In the listing below, locate the lines that hold "from" and copy them.

## Provided material
--- Begin ---

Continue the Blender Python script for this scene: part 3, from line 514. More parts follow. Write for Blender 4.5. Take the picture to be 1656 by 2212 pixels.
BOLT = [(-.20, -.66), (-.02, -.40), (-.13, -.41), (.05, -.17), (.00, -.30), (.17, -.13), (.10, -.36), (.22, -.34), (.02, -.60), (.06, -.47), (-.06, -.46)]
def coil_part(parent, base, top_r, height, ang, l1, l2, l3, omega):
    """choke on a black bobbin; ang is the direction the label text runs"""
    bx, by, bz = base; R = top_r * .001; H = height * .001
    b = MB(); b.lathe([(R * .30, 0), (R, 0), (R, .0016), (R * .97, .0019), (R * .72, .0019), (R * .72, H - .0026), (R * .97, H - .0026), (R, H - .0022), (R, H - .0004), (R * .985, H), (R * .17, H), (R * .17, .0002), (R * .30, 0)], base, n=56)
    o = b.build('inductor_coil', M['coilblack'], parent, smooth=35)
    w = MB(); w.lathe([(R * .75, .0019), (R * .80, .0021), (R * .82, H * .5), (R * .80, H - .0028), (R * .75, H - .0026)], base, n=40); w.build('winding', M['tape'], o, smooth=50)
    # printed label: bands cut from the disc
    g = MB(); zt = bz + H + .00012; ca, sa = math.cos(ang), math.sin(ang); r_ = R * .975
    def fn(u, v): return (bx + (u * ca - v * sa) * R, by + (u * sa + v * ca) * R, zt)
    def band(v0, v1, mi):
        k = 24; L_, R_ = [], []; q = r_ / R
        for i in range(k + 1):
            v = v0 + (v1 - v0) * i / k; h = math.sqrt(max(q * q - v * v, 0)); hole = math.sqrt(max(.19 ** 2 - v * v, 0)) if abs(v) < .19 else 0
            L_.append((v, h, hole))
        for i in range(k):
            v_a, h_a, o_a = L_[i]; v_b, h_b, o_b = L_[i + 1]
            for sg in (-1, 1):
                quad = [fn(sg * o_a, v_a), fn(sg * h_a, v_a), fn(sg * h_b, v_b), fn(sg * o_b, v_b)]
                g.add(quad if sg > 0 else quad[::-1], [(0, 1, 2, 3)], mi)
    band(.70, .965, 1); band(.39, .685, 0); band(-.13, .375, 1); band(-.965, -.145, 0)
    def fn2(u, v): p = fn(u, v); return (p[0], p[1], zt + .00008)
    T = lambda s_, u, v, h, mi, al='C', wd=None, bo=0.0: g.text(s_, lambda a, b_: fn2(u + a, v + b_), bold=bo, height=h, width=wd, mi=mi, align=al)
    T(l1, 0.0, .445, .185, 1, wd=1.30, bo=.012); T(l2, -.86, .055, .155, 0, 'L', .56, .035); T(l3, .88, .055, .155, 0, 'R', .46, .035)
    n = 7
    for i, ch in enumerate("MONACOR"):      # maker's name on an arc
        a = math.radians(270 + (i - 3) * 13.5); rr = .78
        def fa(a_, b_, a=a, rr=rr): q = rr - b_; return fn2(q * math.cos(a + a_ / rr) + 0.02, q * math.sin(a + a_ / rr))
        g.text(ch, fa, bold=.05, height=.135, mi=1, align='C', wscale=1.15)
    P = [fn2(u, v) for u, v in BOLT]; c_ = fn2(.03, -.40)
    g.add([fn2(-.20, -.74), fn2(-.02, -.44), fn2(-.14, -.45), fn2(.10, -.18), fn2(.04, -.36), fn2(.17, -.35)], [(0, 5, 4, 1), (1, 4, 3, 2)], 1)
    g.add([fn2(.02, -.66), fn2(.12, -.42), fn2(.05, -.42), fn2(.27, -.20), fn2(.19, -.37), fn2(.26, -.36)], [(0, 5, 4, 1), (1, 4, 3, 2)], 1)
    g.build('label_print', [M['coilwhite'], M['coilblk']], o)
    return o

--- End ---

## Correct result
Continue the Blender Python script for this scene: part 3, from line 514. More parts follow. Write for Blender 4.5. Take the picture to be 1656 by 2212 pixels.
    # printed label: bands cut from the disc